● **DATASET SECTION**:

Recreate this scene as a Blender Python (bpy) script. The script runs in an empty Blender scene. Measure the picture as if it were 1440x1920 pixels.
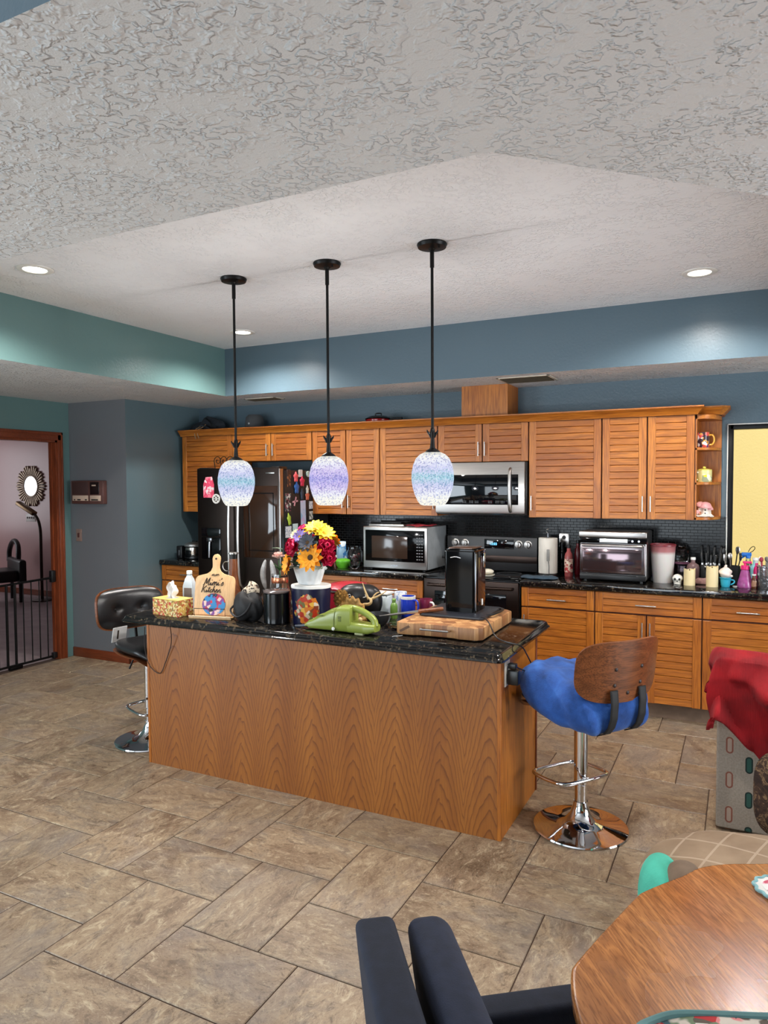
import bpy, bmesh, math, random
from mathutils import Vector, Matrix, Euler
random.seed(7)
S = bpy.context.scene
COL = S.collection
PI = math.pi
sin, cos = math.sin, math.cos

# ------------------------------------------------------------------ camera
def make_camera():
    yaw, pitch, roll = math.radians(-26.594), math.radians(-2.331), math.radians(0.320)
    f = Vector((sin(yaw) * cos(pitch), cos(yaw) * cos(pitch), sin(pitch)))
    r = Vector((cos(yaw), -sin(yaw), 0.0))
    d = f.cross(r)
    c, s = cos(roll), sin(roll)
    r2, d2 = c * r + s * d, -s * r + c * d
    cam = bpy.data.cameras.new('camera')
    cam.sensor_fit = 'VERTICAL'
    cam.sensor_height = 36.0
    cam.lens = 1341.45 / 1920 * 36.0
    cam.clip_start = 0.02
    o = bpy.data.objects.new('camera', cam)
    COL.objects.link(o)
    m = Matrix((r2, -d2, -f)).transposed().to_4x4()
    m.translation = (0, 0, 1.70)
    o.matrix_world = m
    S.camera = o
make_camera()

# ------------------------------------------------------------------ colour management, light
S.view_settings.view_transform = 'Standard'
S.view_settings.look = 'None'
S.view_settings.exposure = 0.0
S.view_settings.gamma = 1.0
S.view_settings.use_curve_mapping = False
try:
    S.cycles.max_bounces = 8
    S.cycles.diffuse_bounces = 5
    S.cycles.glossy_bounces = 4
    S.cycles.transmission_bounces = 8
    S.cycles.transparent_max_bounces = 8
    S.cycles.caustics_reflective = False
    S.cycles.caustics_refractive = False
    S.cycles.sample_clamp_indirect = 6.0
    S.cycles.use_denoising = True
except Exception:
    pass

W = bpy.data.worlds.new('daylight')
S.world = W
W.use_nodes = True
bg = W.node_tree.nodes['Background']
bg.inputs['Color'].default_value = (0.80, 0.90, 1.0, 1)
bg.inputs['Strength'].default_value = 1.15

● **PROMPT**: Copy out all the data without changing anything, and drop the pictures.

● **RESPONSE**:
Recreate this scene as a Blender Python (bpy) script. The script runs in an empty Blender scene. Measure the picture as if it were 1440x1920 pixels.
import bpy, bmesh, math, random
from mathutils import Vector, Matrix, Euler
random.seed(7)
S = bpy.context.scene
COL = S.collection
PI = math.pi
sin, cos = math.sin, math.cos

# ------------------------------------------------------------------ camera
def make_camera():
    yaw, pitch, roll = math.radians(-26.594), math.radians(-2.331), math.radians(0.320)
    f = Vector((sin(yaw) * cos(pitch), cos(yaw) * cos(pitch), sin(pitch)))
    r = Vector((cos(yaw), -sin(yaw), 0.0))
    d = f.cross(r)
    c, s = cos(roll), sin(roll)
    r2, d2 = c * r + s * d, -s * r + c * d
    cam = bpy.data.cameras.new('camera')
    cam.sensor_fit = 'VERTICAL'
    cam.sensor_height = 36.0
    cam.lens = 1341.45 / 1920 * 36.0
    cam.clip_start = 0.02
    o = bpy.data.objects.new('camera', cam)
    COL.objects.link(o)
    m = Matrix((r2, -d2, -f)).transposed().to_4x4()
    m.translation = (0, 0, 1.70)
    o.matrix_world = m
    S.camera = o
make_camera()

# ------------------------------------------------------------------ colour management, light
S.view_settings.view_transform = 'Standard'
S.view_settings.look = 'None'
S.view_settings.exposure = 0.0
S.view_settings.gamma = 1.0
S.view_settings.use_curve_mapping = False
try:
    S.cycles.max_bounces = 8
    S.cycles.diffuse_bounces = 5
    S.cycles.glossy_bounces = 4
    S.cycles.transmission_bounces = 8
    S.cycles.transparent_max_bounces = 8
    S.cycles.caustics_reflective = False
    S.cycles.caustics_refractive = False
    S.cycles.sample_clamp_indirect = 6.0
    S.cycles.use_denoising = True
except Exception:
    pass

W = bpy.data.worlds.new('daylight')
S.world = W
W.use_nodes = True
bg = W.node_tree.nodes['Background']
bg.inputs['Color'].default_value = (0.80, 0.90, 1.0, 1)
bg.inputs['Strength'].default_value = 1.15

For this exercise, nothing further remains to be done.